### What the task requires
Which lines hold the string "image"? Copy every one of them.

### Recorded data
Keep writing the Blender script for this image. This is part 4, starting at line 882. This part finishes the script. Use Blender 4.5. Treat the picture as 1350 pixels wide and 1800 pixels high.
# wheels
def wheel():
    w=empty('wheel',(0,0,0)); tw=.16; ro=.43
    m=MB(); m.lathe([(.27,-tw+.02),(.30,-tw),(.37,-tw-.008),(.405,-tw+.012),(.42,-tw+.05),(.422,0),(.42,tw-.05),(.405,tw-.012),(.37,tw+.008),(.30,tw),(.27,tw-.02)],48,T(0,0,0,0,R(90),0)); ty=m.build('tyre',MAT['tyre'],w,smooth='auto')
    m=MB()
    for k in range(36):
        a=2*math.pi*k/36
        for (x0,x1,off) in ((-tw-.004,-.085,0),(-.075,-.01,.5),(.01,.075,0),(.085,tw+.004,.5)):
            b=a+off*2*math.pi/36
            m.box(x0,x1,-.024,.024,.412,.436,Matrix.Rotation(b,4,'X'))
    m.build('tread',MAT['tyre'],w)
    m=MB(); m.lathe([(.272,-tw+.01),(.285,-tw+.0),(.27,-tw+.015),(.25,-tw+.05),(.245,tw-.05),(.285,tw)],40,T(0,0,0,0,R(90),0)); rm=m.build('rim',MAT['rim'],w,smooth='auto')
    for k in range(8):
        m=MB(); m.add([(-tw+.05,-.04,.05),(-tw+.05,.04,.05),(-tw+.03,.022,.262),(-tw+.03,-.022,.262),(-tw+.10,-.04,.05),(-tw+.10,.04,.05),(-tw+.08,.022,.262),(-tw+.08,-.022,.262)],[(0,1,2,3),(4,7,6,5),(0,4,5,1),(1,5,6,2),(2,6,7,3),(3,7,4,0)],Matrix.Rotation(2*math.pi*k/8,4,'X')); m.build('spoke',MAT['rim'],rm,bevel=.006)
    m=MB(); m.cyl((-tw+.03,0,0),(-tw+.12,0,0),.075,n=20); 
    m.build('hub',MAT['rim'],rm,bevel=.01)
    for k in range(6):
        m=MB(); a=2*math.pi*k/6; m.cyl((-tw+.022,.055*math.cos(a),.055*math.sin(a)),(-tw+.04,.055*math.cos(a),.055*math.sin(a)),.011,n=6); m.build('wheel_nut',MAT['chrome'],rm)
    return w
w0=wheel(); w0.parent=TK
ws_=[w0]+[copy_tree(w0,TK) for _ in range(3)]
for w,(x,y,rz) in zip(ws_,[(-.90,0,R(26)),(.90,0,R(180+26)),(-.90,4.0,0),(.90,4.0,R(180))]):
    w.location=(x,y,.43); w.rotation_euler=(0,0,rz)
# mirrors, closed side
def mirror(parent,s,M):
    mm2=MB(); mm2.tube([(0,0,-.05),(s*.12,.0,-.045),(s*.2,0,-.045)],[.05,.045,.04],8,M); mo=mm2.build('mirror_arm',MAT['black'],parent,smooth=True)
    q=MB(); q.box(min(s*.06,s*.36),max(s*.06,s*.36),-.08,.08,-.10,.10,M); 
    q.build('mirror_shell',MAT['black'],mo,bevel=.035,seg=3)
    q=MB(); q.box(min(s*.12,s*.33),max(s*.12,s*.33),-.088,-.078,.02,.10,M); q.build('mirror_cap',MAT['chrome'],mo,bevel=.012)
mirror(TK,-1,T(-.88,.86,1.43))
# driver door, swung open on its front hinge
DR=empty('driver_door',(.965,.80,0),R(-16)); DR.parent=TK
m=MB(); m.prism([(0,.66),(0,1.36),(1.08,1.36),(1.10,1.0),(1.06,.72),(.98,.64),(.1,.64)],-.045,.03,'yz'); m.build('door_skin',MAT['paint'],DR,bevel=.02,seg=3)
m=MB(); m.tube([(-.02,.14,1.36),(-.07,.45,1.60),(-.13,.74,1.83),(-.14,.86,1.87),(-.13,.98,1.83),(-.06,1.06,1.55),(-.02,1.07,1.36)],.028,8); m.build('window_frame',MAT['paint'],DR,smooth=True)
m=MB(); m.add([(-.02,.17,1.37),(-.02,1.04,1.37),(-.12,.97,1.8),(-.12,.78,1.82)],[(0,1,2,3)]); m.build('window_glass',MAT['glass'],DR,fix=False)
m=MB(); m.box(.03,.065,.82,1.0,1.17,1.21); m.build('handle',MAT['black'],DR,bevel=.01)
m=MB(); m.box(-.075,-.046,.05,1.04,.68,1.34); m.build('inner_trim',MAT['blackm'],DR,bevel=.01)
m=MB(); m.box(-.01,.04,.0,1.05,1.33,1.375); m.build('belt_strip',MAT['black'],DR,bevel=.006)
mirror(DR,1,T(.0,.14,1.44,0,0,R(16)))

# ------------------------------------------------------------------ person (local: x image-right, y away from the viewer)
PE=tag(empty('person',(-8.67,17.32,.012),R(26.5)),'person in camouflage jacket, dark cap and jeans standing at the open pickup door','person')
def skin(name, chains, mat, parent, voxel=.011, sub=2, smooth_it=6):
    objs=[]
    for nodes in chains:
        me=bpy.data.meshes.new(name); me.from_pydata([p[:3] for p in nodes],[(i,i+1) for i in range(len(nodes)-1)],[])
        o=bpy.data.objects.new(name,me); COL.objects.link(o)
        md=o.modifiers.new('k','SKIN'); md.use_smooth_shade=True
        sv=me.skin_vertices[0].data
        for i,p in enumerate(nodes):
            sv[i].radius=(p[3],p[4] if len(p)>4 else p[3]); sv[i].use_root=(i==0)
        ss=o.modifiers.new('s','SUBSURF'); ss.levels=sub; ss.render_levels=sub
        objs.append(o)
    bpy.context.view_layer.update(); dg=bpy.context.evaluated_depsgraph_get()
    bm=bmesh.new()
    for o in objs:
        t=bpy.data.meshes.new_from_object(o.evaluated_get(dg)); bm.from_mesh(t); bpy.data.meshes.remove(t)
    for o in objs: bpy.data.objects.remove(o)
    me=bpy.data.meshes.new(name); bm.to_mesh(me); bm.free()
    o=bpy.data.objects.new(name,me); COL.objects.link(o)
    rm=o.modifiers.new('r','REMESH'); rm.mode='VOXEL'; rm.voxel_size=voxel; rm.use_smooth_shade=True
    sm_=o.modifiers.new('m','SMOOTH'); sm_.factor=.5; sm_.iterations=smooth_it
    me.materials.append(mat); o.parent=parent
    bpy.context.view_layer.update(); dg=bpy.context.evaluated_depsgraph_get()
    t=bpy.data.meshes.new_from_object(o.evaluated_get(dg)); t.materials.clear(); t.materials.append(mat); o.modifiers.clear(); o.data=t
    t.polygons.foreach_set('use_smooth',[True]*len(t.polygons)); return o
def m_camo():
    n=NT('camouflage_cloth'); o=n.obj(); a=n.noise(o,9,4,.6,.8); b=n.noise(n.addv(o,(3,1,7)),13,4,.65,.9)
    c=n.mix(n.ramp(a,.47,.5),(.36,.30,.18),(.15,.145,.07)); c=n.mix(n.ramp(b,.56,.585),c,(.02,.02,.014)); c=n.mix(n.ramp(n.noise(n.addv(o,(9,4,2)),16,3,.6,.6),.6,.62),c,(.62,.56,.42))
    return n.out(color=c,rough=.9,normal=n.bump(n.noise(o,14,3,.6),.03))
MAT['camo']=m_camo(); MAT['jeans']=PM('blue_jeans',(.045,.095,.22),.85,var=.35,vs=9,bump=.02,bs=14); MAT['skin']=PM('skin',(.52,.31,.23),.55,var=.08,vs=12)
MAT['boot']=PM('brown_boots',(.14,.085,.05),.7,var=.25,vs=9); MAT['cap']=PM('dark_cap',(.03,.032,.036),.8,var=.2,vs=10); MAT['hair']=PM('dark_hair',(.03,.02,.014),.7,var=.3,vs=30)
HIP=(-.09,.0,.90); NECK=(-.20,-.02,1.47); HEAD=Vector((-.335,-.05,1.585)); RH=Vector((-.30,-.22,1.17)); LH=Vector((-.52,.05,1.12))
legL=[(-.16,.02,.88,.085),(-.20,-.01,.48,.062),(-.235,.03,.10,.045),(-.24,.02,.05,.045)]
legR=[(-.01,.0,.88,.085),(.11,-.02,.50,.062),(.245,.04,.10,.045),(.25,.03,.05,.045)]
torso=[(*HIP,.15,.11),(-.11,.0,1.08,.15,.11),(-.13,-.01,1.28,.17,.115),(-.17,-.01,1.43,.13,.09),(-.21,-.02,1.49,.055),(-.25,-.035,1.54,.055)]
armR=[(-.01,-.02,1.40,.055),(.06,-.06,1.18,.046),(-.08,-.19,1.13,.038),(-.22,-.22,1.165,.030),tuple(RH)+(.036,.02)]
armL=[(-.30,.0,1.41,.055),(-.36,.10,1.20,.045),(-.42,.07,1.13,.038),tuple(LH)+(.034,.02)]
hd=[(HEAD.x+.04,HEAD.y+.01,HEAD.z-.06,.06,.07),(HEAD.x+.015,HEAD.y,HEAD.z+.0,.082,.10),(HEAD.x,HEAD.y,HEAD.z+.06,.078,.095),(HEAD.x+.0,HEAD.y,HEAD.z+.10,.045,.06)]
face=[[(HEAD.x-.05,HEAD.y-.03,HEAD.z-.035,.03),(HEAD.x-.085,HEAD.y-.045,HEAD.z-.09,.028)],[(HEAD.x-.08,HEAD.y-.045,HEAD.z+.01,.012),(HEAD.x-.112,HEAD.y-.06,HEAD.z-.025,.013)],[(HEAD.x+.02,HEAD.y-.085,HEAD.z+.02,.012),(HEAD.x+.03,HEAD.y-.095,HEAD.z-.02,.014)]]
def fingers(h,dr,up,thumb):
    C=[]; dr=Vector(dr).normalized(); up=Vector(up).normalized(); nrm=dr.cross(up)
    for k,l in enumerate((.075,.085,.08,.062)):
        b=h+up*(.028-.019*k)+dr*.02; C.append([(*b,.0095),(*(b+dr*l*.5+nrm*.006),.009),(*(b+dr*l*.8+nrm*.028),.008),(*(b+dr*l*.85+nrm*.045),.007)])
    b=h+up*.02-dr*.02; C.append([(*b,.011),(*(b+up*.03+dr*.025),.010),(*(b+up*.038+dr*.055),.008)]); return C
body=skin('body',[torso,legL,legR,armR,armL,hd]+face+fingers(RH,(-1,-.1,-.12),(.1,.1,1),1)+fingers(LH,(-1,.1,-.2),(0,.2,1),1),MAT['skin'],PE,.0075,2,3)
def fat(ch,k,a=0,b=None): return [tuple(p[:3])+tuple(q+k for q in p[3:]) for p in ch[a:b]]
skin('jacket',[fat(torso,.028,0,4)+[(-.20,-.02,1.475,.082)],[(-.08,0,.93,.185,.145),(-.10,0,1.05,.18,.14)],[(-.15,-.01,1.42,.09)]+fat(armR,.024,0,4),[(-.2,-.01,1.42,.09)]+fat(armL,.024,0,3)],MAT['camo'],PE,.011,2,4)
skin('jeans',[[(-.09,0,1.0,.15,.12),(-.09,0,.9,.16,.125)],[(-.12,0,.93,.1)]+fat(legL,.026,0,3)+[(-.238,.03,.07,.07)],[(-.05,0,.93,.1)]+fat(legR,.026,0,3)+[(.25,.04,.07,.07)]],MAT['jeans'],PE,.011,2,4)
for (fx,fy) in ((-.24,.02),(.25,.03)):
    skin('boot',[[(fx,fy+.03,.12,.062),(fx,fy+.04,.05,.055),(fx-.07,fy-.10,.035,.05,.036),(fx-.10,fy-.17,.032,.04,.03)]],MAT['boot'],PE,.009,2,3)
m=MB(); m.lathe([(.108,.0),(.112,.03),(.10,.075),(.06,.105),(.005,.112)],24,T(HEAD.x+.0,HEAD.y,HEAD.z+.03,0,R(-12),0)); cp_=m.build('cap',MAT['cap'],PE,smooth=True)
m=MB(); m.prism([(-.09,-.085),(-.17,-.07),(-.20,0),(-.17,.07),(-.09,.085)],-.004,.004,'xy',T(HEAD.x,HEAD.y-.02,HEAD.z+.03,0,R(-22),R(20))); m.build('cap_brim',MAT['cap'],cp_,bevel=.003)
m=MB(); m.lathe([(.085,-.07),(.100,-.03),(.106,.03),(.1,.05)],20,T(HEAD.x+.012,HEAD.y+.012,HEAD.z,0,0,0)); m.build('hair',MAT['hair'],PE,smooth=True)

### Answer to this problem
Keep writing the Blender script for this image. This is part 4, starting at line 882. This part finishes the script. Use Blender 4.5. Treat the picture as 1350 pixels wide and 1800 pixels high.
# ------------------------------------------------------------------ person (local: x image-right, y away from the viewer)